I now live in Japan, able to hot swap store region is really something.
I also gave up Google and start buying digital contents (movie, etc) from MS.
PS4 FTW (and that comes from someone who also owns an Xbox One as well)….!
PC, ps4, xb1 owner here.
I see no reason buying any cross platform games from steam or ps4 anymore because of xbox backwards / forwards comp…
Some of’em even run / cloud sync (the service is free and syncs automatically) with win10 version! (e.g. middle earth shadow of war)
PS4’s not FTW…
This is a very serious answer.
I just wish that they allow pre-downloading of games before you subscribe. Games like Halo 5 (close to 100gb) will take a week to download for me, so by the time it is ready to play, I’ve already used up a quarter of the subscription time.
It’s the same with open betas and free play weekends – by the time the game has finished downloading, the weekend is over!
I just sold my xb1 because I cant justify having somthing I never play. The biggest problem is that pretty much all exclusive xb1 games are also on pc and run/look better so there is really no need to havr an xbox one if you have a pc that can run the games.
Yeah, plan on trading mine in for a Switch. Really is no point to Xbox now that it has no exclusives.
So… you guys don’t play any 3rd party game like Mass Effect?
How bout Superhot, Cuphead, Ori, We Happy Few, Rare Replay, Gears, Forza, Halo, Quantum Break, Sunset Overdrive, Dead Rising, Recore, Killer Instinct, FRU, Below, State of Decay 2, Sea of Thieves, Crackdown 3, Rivals of Aether, Far: Lone Sales, The Culling, Ashen?
Oh yeah.. Still an awesome console if you just want one (console).
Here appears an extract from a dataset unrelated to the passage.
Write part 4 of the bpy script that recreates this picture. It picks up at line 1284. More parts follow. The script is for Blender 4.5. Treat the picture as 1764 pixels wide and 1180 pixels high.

But it’s the obvious weak link in my collection.
I can pay most of the games you listed on my gaming laptop (which I can hook up to the TV). PS4 has some excellent exclusives, and Switch has Nintendo’s in-house stuff.
Not hating on Xbox. But it kinda feels like Xbox will be a platform (like Stream) before too long? But for those without a PC, there’s still a very good cases to own one.
No interest in XBOX one because of the slant towards really westernised games and mainstream games.
BUT… I would really like a subscription service like this on ps4. The PS4 plus is terrible value for money and has shitty games most of the time.
No interest in ps now because Australia’s god awful internet can’t handle it.
There are many (console exclusive) indie titles on xbox platform tho… (and it’s forward compatibled)
* Middle Earth: Shadow of War is also playable / cloud synced across win10, xb1, scorpio.
Seems to me like a push to ‘trap’ people into monthly subs. $7 XBL, $13 100 games (lol, 100, that’s <10% of current Xbox-one-only titles. Can I hear another ‘backwards compatibility’?). $20 a month ain’t chump change, assuming you’re buying some normal releases here and there too. The value of investing a couple-hundred extra in a gaming PC is rising …
Putting aside that the library is obviously going to grow in future, and the fact it comes with a 20% discount if you want to buy any of the games on there permanently, are you actually complaining about getting access to 100 titles for $11/month because…100 games isn’t enough? How many games do you play each month if 100 isn’t enough?
Good move was waiting for something like this, more options which is exactly what I want.